Novas Histórias do Tempo da Velha Escola (MCCCXVIII)

Santa Rosa, 6 de agosto de 2043

Há trinta anos, a imagem que junto a esta cartinha foi colhida quando aprendíamos a construir comunidades de aprendizagem, segundo uma visão de mundo sustentável. Era um tempo de promessas de mudança. Depois, foi um tempo de sonhos traídos. Talvez por isso, a Bruna perguntasse:

“Por que já não pões poesia naquilo que escreves?”

Disse-lhe que, no Gaia Escola, a poesia era uma arma carregada de futuro. E que o idealizado futuro fora hipotecado. 

Mas, no agosto de vinte três, a poesia estava na rua, nas casas, na Internet, consubstancializada em tangíveis gestos. Os sobreviventes de um tempo feito de desamor e medo ressurgiam como freireana fénix e se doavam em amor e coragem.

Na “volta às aulas” do fim de um “recesso”, se reativava, um “grupo de trabalho”. Essas vetustas expressões se juntavam a absurdas locuções, como “carga horária”, e a outras antigas enunciações, como “relatório”. Pois foi um relatório elaborado, ao final de meio ano de reuniões de um GT, que marcou o rumo de poéticos gestos cotidianos. Entre a palavra escrita e a palavra em ato, se concretizou a poesia de Mia Couto: “O poeta faz agricultura às avessas / numa única semente / planta a terra inteira.”

Eis o que constava de um “relatório” pleno de potencial poético:

“O presente relatório contempla o conjunto de atividades desenvolvidas nos primeiros 180 dias de funcionamento do GT criado para o cumprimento efetivo do estabelecido na Constituição da Federação, na Lei de Diretrizes e Bases, na Declaração Universal dos Direitos da Criança, no ECA e nos projetos político-pedagógicos das escolas, de modo a garantir a todos o direito à educação e um desenvolvimento comunitário sustentável.
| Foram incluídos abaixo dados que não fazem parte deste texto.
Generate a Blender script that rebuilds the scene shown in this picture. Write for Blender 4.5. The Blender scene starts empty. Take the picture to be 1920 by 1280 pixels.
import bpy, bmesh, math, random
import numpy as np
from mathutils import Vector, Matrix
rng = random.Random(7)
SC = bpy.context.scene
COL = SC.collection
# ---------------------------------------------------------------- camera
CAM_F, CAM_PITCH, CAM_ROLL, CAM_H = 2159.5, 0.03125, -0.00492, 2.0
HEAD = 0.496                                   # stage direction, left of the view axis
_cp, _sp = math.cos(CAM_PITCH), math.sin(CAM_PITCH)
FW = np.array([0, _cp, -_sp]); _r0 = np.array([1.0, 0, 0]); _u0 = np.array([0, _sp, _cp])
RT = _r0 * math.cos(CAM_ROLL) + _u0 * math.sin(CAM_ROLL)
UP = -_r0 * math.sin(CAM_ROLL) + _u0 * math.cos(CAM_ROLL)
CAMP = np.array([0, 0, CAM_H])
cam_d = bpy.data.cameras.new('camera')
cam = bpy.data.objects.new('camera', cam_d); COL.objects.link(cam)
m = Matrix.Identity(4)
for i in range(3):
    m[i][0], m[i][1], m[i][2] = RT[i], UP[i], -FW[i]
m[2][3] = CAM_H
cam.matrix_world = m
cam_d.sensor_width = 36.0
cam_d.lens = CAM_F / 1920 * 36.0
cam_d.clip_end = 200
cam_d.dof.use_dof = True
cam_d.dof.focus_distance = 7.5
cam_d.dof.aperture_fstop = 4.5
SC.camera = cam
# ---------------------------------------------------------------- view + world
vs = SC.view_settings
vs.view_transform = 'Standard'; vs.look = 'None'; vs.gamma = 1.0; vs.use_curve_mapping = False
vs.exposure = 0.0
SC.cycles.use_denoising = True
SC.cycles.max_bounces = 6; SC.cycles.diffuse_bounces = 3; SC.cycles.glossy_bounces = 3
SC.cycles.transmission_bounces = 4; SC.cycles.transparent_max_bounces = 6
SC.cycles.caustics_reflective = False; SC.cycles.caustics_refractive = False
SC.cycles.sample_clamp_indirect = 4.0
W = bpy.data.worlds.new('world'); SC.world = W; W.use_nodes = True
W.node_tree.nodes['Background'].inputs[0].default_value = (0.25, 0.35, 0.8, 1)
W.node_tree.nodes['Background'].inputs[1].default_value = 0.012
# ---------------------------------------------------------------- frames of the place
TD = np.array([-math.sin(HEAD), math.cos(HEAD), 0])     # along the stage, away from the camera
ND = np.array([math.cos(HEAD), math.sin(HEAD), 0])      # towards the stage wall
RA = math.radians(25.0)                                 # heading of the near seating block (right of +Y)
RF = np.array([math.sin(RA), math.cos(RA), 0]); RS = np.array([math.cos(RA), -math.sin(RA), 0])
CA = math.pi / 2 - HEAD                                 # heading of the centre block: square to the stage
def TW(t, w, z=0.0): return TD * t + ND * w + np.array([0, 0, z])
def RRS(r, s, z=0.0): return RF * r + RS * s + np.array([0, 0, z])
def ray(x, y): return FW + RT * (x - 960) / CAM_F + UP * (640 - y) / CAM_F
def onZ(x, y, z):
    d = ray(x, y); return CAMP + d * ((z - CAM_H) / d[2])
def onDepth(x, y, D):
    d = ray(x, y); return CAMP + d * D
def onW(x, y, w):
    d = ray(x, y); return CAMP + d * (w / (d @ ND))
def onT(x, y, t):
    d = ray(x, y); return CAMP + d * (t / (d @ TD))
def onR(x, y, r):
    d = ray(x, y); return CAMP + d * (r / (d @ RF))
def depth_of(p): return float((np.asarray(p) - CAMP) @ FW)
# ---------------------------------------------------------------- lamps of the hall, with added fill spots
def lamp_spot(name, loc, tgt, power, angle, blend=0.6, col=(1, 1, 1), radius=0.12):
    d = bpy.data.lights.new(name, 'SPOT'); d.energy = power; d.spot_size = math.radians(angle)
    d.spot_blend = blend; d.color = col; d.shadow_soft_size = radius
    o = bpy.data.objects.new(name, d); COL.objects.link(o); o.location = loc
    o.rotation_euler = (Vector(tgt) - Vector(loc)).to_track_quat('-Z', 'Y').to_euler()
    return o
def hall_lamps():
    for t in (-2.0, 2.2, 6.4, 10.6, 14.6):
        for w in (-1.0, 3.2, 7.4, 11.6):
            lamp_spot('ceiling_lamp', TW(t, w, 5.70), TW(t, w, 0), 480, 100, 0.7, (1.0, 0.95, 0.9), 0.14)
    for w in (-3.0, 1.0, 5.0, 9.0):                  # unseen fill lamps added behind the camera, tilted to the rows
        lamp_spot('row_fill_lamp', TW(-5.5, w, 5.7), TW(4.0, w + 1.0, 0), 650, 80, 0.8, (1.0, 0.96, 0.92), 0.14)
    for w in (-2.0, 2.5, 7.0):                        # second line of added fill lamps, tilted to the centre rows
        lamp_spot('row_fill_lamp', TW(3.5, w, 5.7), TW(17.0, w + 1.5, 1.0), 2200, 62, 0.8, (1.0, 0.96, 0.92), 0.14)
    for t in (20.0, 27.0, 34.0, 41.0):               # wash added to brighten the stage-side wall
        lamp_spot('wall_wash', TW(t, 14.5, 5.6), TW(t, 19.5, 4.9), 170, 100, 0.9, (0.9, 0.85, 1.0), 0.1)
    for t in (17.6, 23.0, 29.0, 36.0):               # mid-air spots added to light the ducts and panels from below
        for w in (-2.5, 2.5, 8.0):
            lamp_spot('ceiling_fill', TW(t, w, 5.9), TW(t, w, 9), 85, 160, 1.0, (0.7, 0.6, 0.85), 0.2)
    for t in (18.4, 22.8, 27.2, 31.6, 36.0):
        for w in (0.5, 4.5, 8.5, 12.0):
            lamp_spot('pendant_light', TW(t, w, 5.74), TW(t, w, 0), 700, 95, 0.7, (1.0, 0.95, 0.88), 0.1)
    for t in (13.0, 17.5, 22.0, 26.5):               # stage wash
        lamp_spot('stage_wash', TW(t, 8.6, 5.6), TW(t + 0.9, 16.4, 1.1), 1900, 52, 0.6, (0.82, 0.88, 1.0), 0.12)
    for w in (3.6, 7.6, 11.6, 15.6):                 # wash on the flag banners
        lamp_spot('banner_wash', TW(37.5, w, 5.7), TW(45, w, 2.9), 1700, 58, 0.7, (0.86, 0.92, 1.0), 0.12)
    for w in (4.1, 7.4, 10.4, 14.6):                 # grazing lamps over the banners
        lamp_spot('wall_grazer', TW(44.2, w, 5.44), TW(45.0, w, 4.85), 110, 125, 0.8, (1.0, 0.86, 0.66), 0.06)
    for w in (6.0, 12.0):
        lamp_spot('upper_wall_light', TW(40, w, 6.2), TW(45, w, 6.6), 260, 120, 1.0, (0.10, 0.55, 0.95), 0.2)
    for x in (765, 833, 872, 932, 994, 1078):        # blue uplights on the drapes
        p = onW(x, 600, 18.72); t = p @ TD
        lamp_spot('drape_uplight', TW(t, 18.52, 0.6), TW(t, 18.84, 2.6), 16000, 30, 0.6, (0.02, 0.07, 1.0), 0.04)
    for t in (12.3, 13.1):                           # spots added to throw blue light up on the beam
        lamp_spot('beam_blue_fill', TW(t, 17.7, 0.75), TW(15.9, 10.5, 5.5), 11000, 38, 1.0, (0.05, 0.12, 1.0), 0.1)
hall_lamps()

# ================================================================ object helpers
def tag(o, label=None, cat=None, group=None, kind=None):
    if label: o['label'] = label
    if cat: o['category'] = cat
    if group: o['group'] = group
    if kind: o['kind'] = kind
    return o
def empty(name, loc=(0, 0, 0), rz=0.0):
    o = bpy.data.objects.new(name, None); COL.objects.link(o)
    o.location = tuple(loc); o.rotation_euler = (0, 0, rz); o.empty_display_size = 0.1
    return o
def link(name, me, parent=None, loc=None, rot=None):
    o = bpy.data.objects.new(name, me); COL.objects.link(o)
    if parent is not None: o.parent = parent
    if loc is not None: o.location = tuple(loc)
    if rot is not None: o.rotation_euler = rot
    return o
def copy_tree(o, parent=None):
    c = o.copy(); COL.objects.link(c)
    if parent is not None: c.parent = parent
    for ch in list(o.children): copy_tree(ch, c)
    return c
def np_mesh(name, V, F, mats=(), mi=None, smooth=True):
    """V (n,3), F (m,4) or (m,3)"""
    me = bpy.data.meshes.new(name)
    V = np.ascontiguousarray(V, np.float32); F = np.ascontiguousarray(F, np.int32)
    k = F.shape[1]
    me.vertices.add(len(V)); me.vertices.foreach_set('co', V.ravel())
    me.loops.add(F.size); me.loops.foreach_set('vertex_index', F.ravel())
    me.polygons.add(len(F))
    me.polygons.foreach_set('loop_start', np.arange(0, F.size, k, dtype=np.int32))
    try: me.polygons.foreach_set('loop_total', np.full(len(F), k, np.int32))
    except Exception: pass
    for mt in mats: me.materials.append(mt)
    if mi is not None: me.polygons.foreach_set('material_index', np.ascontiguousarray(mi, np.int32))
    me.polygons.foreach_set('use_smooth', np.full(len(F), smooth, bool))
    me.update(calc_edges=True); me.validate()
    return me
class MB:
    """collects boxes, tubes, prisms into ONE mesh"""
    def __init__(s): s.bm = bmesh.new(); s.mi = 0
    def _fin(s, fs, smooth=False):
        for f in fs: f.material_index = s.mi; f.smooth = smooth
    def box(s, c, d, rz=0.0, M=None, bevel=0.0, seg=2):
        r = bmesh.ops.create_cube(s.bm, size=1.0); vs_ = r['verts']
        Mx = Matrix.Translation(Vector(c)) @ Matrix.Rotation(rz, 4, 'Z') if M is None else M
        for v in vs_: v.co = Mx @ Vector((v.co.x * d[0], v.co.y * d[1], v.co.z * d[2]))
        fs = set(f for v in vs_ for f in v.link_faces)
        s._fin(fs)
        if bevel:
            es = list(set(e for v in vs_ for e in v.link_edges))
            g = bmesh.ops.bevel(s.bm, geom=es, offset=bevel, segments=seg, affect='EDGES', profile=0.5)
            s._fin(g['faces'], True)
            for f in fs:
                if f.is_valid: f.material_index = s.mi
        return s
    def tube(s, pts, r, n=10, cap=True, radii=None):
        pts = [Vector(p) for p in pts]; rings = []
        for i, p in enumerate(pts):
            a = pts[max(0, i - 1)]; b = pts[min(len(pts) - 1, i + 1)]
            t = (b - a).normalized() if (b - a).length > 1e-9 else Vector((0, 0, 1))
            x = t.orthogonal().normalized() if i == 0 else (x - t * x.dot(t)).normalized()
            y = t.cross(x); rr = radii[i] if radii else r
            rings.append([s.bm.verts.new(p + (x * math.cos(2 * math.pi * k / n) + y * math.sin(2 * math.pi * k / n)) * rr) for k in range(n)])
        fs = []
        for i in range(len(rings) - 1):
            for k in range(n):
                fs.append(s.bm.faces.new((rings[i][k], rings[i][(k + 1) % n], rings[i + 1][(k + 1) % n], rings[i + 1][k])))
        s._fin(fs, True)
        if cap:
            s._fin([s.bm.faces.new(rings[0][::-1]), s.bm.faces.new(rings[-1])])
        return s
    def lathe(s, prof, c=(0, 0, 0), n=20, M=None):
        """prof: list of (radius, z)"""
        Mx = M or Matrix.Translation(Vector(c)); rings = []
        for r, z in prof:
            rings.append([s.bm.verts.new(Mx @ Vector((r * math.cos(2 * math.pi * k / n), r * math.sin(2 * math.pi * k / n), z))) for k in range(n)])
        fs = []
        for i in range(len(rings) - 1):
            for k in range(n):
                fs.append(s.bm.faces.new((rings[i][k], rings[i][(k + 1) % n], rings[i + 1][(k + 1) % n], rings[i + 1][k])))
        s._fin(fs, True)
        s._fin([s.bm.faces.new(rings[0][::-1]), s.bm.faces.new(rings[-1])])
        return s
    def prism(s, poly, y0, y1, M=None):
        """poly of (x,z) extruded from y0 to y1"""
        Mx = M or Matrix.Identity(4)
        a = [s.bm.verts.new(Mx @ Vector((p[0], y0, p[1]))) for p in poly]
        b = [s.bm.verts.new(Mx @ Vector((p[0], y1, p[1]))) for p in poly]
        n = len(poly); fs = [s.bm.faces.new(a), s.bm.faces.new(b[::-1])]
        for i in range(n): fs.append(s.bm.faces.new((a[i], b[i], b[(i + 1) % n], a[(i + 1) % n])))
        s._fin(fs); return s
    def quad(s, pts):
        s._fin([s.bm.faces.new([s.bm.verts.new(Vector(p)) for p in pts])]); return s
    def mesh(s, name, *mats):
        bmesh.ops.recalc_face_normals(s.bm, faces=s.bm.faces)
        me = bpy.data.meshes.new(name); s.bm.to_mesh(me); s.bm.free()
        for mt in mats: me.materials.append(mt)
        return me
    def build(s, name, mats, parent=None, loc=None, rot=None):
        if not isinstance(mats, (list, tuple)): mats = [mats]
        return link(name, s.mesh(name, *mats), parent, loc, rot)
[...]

No período antes referido, com o propósito de viabilizar a criação de uma rede de protótipos de comunidades e aprendizagem, foram efetuados encontros de formação presencial e à distância. Entre encontros, me mantive disponível para acompanhamento do processo de instalação de dispositivos de relação, para a introdução de práticas de currículo tridimensional, de instrumentos de avaliação e do trabalho em círculo de aprendizagem.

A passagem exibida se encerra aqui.